Published 6/24/17
William Mulholland and the Rise of Los Angeles (2000)
by Catherine Mulholland
There is a foundation myth of the growth of Los Angeles, familiar to a generation of Americans. It is expressed in the film Chinatown, by Roman Polanski. The most famous academic version of the myth is Cadillac Desert- read by almost every American studies undergraduate class in the US. The myth, which is described in the foreword to her excellent history of her father, William Mulholland, the architect of modern Los Angeles, goes like this:
Once upon a time Los Angeles was a small Mexican village, after the United States took over, it wasn't long before a vast conspiracy, consisting of both public and private interests, launched a plan to steal water from a bucolic farming community hundreds of miles away. This theft, engineered in secret, destroyed that community and constitutes an original sin that forever taints modern Los Angeles.

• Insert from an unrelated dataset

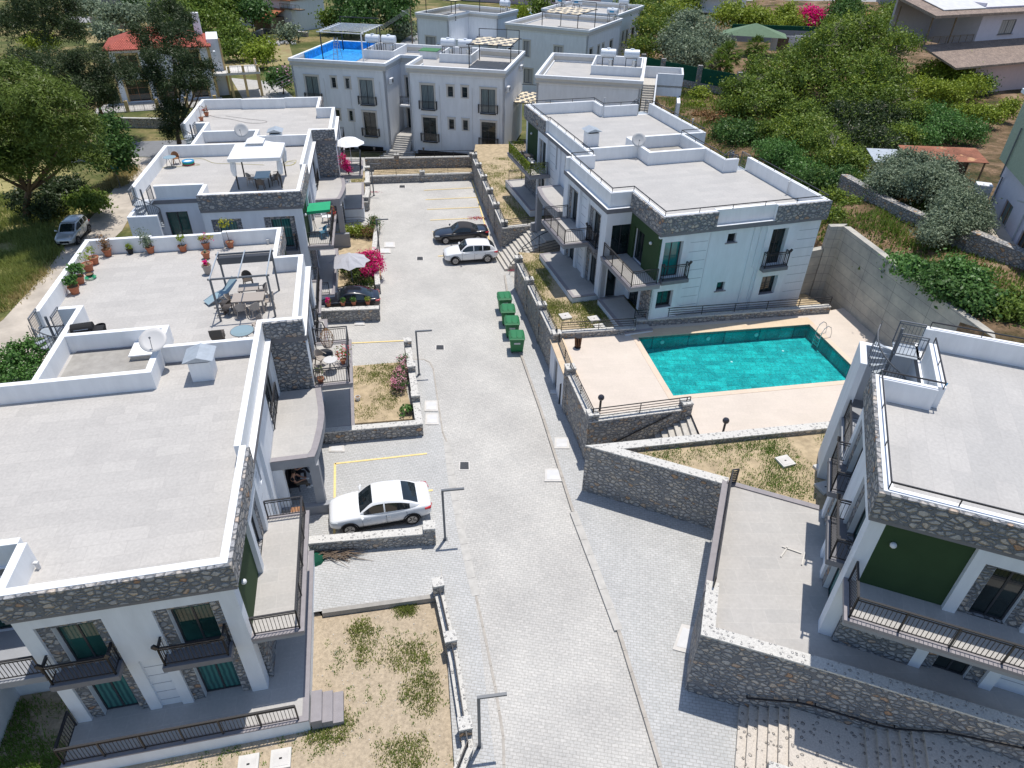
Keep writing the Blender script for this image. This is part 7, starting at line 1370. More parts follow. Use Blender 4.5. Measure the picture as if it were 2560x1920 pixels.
p = P(1995, 33, 1.0); car('parked_car', 'white car half hidden behind the magenta bougainvillea at the top right', p+Vector((2, -1, 0)), p-Vector((2, -1, 0)), 4.2, 1.75, 1.5, 'paint_white', 'suv', 2.6, zb=0.2)
# ---------------------------------------------------------------- bins
def bin_(label, p, rot):
    t = thing('wheeled_bin', label, 'bin', p, rot, 'green wheeled bins in a row'); m = MB(); w0, w1, d0, d1 = .39, .47, .38, .50
    m.add([(-w0, -d0, .16), (w0, -d0, .16), (w0, d0, .16), (-w0, d0, .16), (-w1, -d1, 1.12), (w1, -d1, 1.12), (w1, d1, 1.12), (-w1, d1, 1.12)], [(3, 2, 1, 0), (4, 5, 6, 7), (0, 1, 5, 4), (1, 2, 6, 5), (2, 3, 7, 6), (3, 0, 4, 7)])
    for s in (-1, 1): m.box(s*w1, s*(w1+.05), -d1*.6, d1*.6, .98, 1.1)
    for x in (-.3, 0, .3): m.add([(x-.03, -d0-.015, .25), (x+.03, -d0-.015, .25), (x+.03, -d1-.01, 1.0), (x-.03, -d1-.01, 1.0)], [(0, 1, 2, 3)])
    m.build('body', 'green_bin', t, bevel=.02); m = MB(); m.box(-w1-.03, w1+.03, -d1-.04, d1+.04, 1.12, 1.17); m.add([(-w1, -d1, 1.17), (w1, -d1, 1.17), (w1, d1, 1.17), (-w1, d1, 1.17), (-w1+.06, -d1+.1, 1.25), (w1-.06, -d1+.1, 1.25), (w1-.06, d1-.02, 1.31), (-w1+.06, d1-.02, 1.31)], [(4, 5, 6, 7), (0, 1, 5, 4), (1, 2, 6, 5), (2, 3, 7, 6), (3, 0, 4, 7)])
    for x in (-.35, 0, .35): m.box(x-.03, x+.03, -d1+.12, d1-.05, 1.27, 1.315)
    m.tube([(-w1, d1+.09, 1.2), (w1, d1+.09, 1.2)], .022, 6); m.bar((-.3, d1, 1.2), (-.3, d1+.09, 1.2), .03); m.bar((.3, d1, 1.2), (.3, d1+.09, 1.2), .03); m.build('lid', 'green_bin', t, bevel=.012)
    for x in (-.31, .31):
        for y in (-.28, .28): m = MB(); m.tube([(x-.03, y, .085), (x+.03, y, .085)], .085, 10); m.bar((x, y, .08), (x, y, .18), .04); m.build('wheel', 'rubber', t)
    m = MB(); m.box(-.2, .2, -d1+.02, -d1-.0, .78, .9); o = m.build('label_plate', 'white_dull', t)
    for k in range(3): pass
    return t
bp = [P(*q) for q in ((1268, 784), (1280, 815), (1291, 846), (1303, 884))]
bl_ = ['farthest of the four green wheeled bins', 'second green wheeled bin from the far end', 'third green wheeled bin from the far end', 'nearest of the four green wheeled bins, its front plate facing the camera']
for i, q in enumerate(((1260.5, 783), (1269, 815), (1279, 846), (1291, 884))): p = P(*q, 0); bin_(bl_[i], Vector((p.x, p.y+0.36, 0)), R(4 if i else 9))
# ---------------------------------------------------------------- lamps
def lamp(label, base, top, armx, rot, h=3.1):
    t = thing('street_lamp', label, 'street lamp', base, rot, 'black angled street lamps'); m = MB(); m.box(-.05, .05, -.05, .05, 0, h); m.box(-.11, .11, -.11, .11, 0, .02); m.build('post', 'grey_metal', t)
    m = MB(); m.box(-.05, armx, -.05, .05, h, h+.07); m.build('arm', 'grey_metal', t); m = MB(); m.box(armx*0.4, armx-.05, -.035, .035, h-.012, h); m.build('light_strip', 'plastic_white', t)
for lab, q, ax in (('nearest angled street lamp, at the bottom of the picture', (1199, 1866), .92), ('angled street lamp beside the white coupe-roofed car', (1113, 1349), .95), ('angled street lamp at the corner of the flowering garden', (1048, 937), .95), ('angled street lamp beside the magenta bougainvillea', (950, 640), .95), ('farthest angled street lamp, at the end of the court', (935, 489), .95)): lamp(lab, P(*q), None, ax, R(9 if q[0] > 940 else 3))
for lab, q, z in (('short black ball-topped bollard lamp on the near edge of the pool deck', (1806, 1086), 2.5), ('black ball lamp on the corner of the pool deck above the road', (1499, 1028), 2.6)):
    t = thing('bollard_lamp', lab, 'bollard lamp', P(*q, z), 0, 'black ball lamps on the pool deck'); m = MB(); m.tube([(0, 0, 0), (0.0, 0, .75)], .06, 8); m.build('post', 'black_metal', t); m = MB(); m.ball((0, 0, .88), .17, 14, 8); m.build('globe', 'globe_dark', t) if 'globe_dark' in MT else None
    mat('globe_dark', (0.035, 0.036, 0.045), 0.15, 0.6) if 'globe_dark' not in MT else None
    if not any(c.name.startswith('globe') for c in t.children): m.build('globe', 'globe_dark', t)
t = thing('litter_bin', 'wooden-slatted litter bin on the pool deck', 'litter bin', P(1444, 868, 2.5)); m = MB()
for k in range(12): a_ = k*math.pi/6; m.bar((.17*math.cos(a_), .17*math.sin(a_), .12), (.21*math.cos(a_), .21*math.sin(a_), .72), .07, .02)
m.build('slats', 'wood', t); m = MB(); m.cyl((0, 0), .23, .72, .76, 14); m.cyl((0, 0), .03, 0, .12, 6); m.cyl((0, 0), .2, 0, .03, 12); m.build('rim', 'black_metal', t); m = MB(); m.cyl((0, 0), .16, .14, .74, 12); m.build('liner', 'dark', t)
for i, (x, lab) in enumerate(((936, 'small black lantern on the left pillar below the two-winged house'), (1059, 'small black lantern on the middle pillar below the two-winged house'), (1190, 'small black lantern on the right pillar below the two-winged house'))):
    p = P(x, 377 if i < 2 else 387, 1.75); t = thing('lantern', lab, 'lantern', p, 0, 'lanterns on the upper wall pillars'); m = MB(); m.cyl((0, 0), .05, 0, .1, 6); m.cyl((0, 0), .08, .1, .3, 6, .12); m.cyl((0, 0), .14, .3, .4, 6, .02); m.build('lantern_body', 'black_metal', t)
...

I'm as guilt as anyone when it comes to embracing what is essentially a false story. I've got a shelf full of books like Cadillac Desert- seeking to expose the corruption at the heart of the Southern California dream. Well, Catherine Mulholland, daughter of William and esteemed historian in her own right, is fed up with that bullshit, and her book, William Mulholland and the Rise of Los Angeles serves as a counter-point to the more established, critical view point.
I wouldn't say that she wrote this book to settle scores, but she does settle some scores while also writing a dense, well written, well researched, well cited book about the growth of Los Angeles. First things first, William Mulholland started work in Los Angeles digging ditches for the pre-Anglo water department. He moved up to work as a supervisor for one of the private water companies which preceded the (in)famous Department of Water and Power. The early chapters shed little light on the meat of the book, but they are interesting if you live in the Silver Lake/Echo Park area. Tracing out one of the maps in the early chapters, I actually found the original water pipes that served the Elysian Park Reservoir.

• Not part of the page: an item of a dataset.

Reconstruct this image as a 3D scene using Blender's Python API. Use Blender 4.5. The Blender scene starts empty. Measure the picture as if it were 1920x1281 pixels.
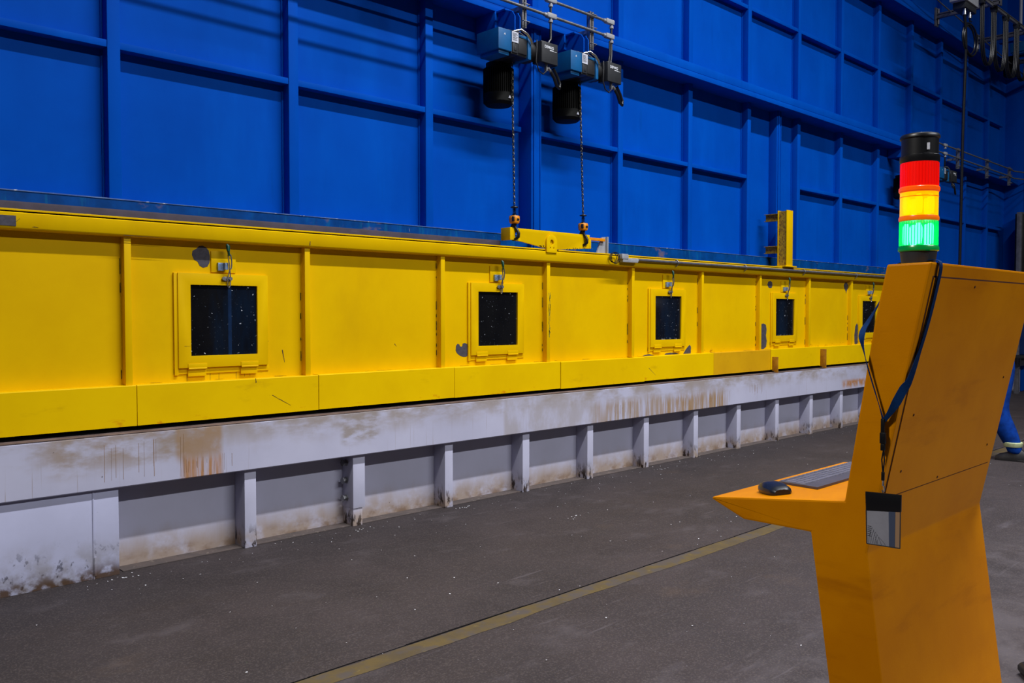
import bpy, bmesh, math, random
from mathutils import Vector, Matrix
random.seed(7)
SC = bpy.context.scene
COL = SC.collection

# ------------------------------------------------------------------ camera, world, lights
VP = 2635.0; HZ = 589.0; F = 1620.0; EYE = 1.55
pitch = math.atan((640.5 - HZ) / F)
head = math.atan((VP - 960) * math.cos(pitch) / F)
cam = bpy.data.cameras.new('camera'); co = bpy.data.objects.new('camera', cam); COL.objects.link(co)
cam.sensor_width = 36.0; cam.lens = F / 1920 * 36.0; cam.clip_end = 200
co.location = (0, 0, EYE)
fw = Vector((math.cos(head) * math.cos(pitch), math.sin(head) * math.cos(pitch), -math.sin(pitch)))
co.rotation_euler = fw.to_track_quat('-Z', 'Y').to_euler()
SC.camera = co
SC.view_settings.view_transform = 'Standard'
SC.view_settings.look = 'None'
SC.view_settings.gamma = 1.0
SC.view_settings.exposure = 0.0
SC.view_settings.use_curve_mapping = False

w = bpy.data.worlds.new('hall'); SC.world = w; w.use_nodes = True
w.node_tree.nodes['Background'].inputs[0].default_value = (0.62, 0.66, 0.85, 1)
w.node_tree.nodes['Background'].inputs[1].default_value = 0.02

def area(name, loc, aim, sx, sy, power, color, spread=180):
    l = bpy.data.lights.new(name, 'AREA'); l.shape = 'RECTANGLE'; l.size = sx; l.size_y = sy
    l.energy = power; l.color = color; l.spread = math.radians(spread)
    o = bpy.data.objects.new(name, l); COL.objects.link(o); o.location = loc
    d = (Vector(aim) - Vector(loc)).normalized()
    z = -d; x = Vector((1, 0, 0)); y = z.cross(x).normalized()
    o.rotation_euler = Matrix((x, y, z)).transposed().to_euler()
    return o
# two rows of high-bay lamps in the hall, both running along the tank, facing straight down
area('lamp_row', (6.6, 0.1, 10.8), (6.6, 0.1, 0), 10, 0.25, 1150, (0.95, 0.96, 1.0), 128)
area('lamp_row', (7.0, -12.0, 12.5), (7.0, -12.0, 0), 12, 0.5, 2850, (0.95, 0.96, 1.0), 172)
# fill spot added to brighten the console's left side and desk
sp = bpy.data.lights.new('console_fill', 'SPOT'); sp.energy = 1150; sp.spot_size = math.radians(70); sp.spot_blend = 0.8; sp.shadow_soft_size = 0.35; sp.color = (1.0, 0.97, 0.92)
so = bpy.data.objects.new('console_fill', sp); COL.objects.link(so); so.location = (-2.6, 2.4, 6.0)
so.rotation_euler = (Vector((2.2, 0.9, 0.9)) - so.location).to_track_quat('-Z', 'Y').to_euler()

# ------------------------------------------------------------------ materials
def lin(c):
    return tuple(((v / 255) / 12.92 if v / 255 < 0.04045 else ((v / 255 + 0.055) / 1.055) ** 2.4) for v in c) + (1,)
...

The meat of Mulholland and the Rise of Los Angeles has to do with the oft recounted tale of the "theft" of the water supply of the Owens River Valley. This act has been repeatedly portrayed as the theft of water from a group of innocent ranchers and farmers. Some of the parts of this story turn out to have been true- Mulholland did use a private citizen to acquire the rights in secret, then that citizen sold the water rights to Los Angeles.
The representation that the Owens Valley aqueduct was simply to serve the land owned by wealthy Angelenos in the San Fernando valley is shown to be false. Mulholland and Los Angeles were plotting to secure an enormous supply of water for the entire Los Angeles basin. Wealthy Angelenos bought large ranches in the San Fernando valley because they were cheap, and available. The two facts are not linked in time or motivation. Those land owners did, in fact, benefit from the water supply, but then, so did every person in Los Angeles.
Another assumed fact that is shown to be false is the idea that the Owens Valley actively resisted from the beginning of the plan to steal "their" water. Mulholland demonstrates that the active period of resistance- with some physical sabotage- was not linked to the construction of the aqueduct, but rather to the period after, when there was a vociferous debate as to whether the power generating capacity of the new aqueduct would be controlled by private or public entities. The acts of sabotage were supported by those who advocated for the private control of the power to be generated, financed by outside interests who weren't opposed to the aqueduct, but just to the public control of the resulting power generating capacity.
The rise of Los Angeles wasn't the result of a criminal conspiracy, it was an obvious solution to a pressing problem, and it was executed with a style and aplomb that is rarely seen in public infrastructure projects.